Politics & Policy

Cancel the Lunar-Orbit Tollbooth

NASA’s Space Launch System rocket (NASA Illustration)
The LOP-G is useless.

The Trump administration is now off and running with a plan for creating what it calls a “Lunar Orbiting Platform–Gateway” (LOP-G) as the next decade’s project for NASA’s human-spaceflight program. In addition to providing an awkward acronym, the name is inaccurate. It should be called the Lunar Orbit Tollbooth.

To understand why the LOP-G is actually a tollbooth, consider the following business proposition: You are offered a chance to lease an office in Saskatoon. The office has a nice window from which you can see the Moon, and full Internet access, allowing you to surf the Web or send emails to anyone you like. So far, so good. But here’s the catch: It’s a 30-year lease at $100,000 per month, you need to spend at least one month a year there, and whenever you want to take a trip from your home to anywhere else in the world, you must stop in Saskatoon to pass through it.

This is essentially what is being offered to the taxpayers on the proposed lunar-orbit tollbooth, with the primary difference being that the LOP-G deal is worse, because in addition to having to rent it and use it, they will also be forced to pay for building it.

To be clear, the LOP-G is useless. We do not need a lunar-orbiting station to go to the Moon. We do not need such a station to go to Mars. We do not need it to go to near-Earth asteroids. We do not need it to go anywhere. However, if it is built, missions going to any of these destinations will be forced to use it to make it appear useful, and this will add to the propulsion requirements, complexity, cost, risk, and time of all such missions.

Indeed, NASA is now even talking about requiring the robotic Mars Sample Return mission to deliver its samples to LOP-G, rather than the Earth. This will not only greatly increase the cost and difficulty of the sample-return mission, it will destroy most of its value, as instead of being studied by thousands of well-qualified university scientists in well-equipped labs, the samples would have to be examined by a few astronauts lacking the necessary expertise, instruments, or time to do the job right.

The cost of the LOP-G is out of sight. Sending its first four modules to lunar orbit will require four launches of the Space Launch System (SLS), funded at $2.5 billion per year, over the next eight years. That’s $20 billion just to transport the initial set of tollbooth modules. The modules themselves will undoubtedly cost at least that much again. Then the plan calls for using it one month per year, for the indefinite future, which will cost at least $4 billion a year (when costs for the Orion capsules such mission will use are factored in), creating a financial sinkhole that will cripple NASA for decades.
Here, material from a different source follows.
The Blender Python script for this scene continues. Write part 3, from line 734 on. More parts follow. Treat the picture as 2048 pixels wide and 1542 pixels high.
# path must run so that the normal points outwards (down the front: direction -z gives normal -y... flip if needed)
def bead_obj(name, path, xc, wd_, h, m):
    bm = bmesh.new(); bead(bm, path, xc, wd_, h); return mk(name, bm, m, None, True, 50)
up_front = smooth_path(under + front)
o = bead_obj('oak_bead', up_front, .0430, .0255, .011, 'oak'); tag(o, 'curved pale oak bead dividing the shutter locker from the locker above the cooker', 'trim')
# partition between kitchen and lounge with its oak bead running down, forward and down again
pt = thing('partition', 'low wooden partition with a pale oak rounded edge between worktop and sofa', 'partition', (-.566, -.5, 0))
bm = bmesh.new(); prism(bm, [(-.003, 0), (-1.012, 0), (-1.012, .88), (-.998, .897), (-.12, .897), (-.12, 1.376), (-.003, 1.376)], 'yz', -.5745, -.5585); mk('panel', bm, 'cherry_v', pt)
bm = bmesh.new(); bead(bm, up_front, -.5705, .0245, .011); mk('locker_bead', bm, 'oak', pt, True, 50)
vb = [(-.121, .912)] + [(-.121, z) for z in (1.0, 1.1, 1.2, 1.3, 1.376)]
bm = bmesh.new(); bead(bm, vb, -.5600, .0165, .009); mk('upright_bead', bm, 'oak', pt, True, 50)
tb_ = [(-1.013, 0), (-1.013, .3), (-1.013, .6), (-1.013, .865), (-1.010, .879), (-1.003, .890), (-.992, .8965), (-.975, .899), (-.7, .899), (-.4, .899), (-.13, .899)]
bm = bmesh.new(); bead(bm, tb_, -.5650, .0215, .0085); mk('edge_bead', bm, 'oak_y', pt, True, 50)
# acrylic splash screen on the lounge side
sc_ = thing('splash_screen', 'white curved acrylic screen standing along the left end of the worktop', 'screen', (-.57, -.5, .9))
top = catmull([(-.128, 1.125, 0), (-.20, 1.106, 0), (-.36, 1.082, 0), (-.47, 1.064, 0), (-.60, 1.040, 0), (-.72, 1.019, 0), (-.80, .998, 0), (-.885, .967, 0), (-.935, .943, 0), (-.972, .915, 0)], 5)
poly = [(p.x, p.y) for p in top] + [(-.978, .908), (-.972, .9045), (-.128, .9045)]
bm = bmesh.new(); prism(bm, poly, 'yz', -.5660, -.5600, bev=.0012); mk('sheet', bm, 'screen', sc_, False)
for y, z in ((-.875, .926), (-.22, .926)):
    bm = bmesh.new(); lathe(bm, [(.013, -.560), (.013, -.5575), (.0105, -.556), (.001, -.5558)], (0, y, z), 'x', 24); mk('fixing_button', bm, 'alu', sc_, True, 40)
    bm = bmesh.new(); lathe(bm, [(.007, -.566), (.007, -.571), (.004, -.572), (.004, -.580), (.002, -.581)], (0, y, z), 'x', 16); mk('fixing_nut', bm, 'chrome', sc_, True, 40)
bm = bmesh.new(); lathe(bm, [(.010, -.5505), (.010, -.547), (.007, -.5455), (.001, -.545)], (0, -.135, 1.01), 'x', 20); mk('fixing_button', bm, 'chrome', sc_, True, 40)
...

In short, the LOP-G program is not a proposal to create an asset. It is a proposal to create an entitlement.

For a fraction of the cost of LOP-G, NASA could build and launch dozens of space telescopes or planetary rovers. When NASA spends its money for such purposes, it produces a great science return. But the LOP-G is clearly not a purpose-driven program. It is a vendor-driven program. It is not a legitimate proposal to spend money to do something. Rather it is a proposal to do something in order to spend money. That is no way to run a space program, a business, or anything else.

If NASA wants to send people to the Moon, as the Trump administration claims that it does, another approach is required. In the first place, going to the Moon requires a lunar lander, which NASA is not building, as opposed to an orbiting tollbooth, which it is. If NASA simply spent some of the gateway funds on developing a lander, it would be at least acting rationally.

But there is a better way to proceed. Instead of launching a program to build a lander, NASA should put out a request for bids for services, such as delivering payloads to the lunar surface, providing habitation and power on the Moon, and flying astronauts to the lunar surface and back. Then award contracts for such services to the most competitive bids. This is the very successful approach that former NASA administrator Mike Griffin took in setting up the Commercial Off the Self (COTS) program for delivering cargo to the International Space Station, resulting in the rapid creation and deployment of the Dragon/Falcon transportation service at a tiny fraction of the cost to taxpayers of the in-house Orion/SLS system, which has yet to fly.

By employing a COTS-type procurement for services to establish and run a lunar base, NASA could have a such base up and running in much less time and for a small fraction of the cash that would otherwise be wasted on LOP-G. Not only that, but in doing so, it would establish a method of operation that could get Americans to Mars in less than a decade.

Americans want and deserve a space program that is really opening up new frontiers on new worlds. NASA could make that a reality. But to do so, it will need to insist that its human-spaceflight program be purpose-driven, not vendor-driven.

Canceling the lunar-orbit tollbooth would be an excellent first step.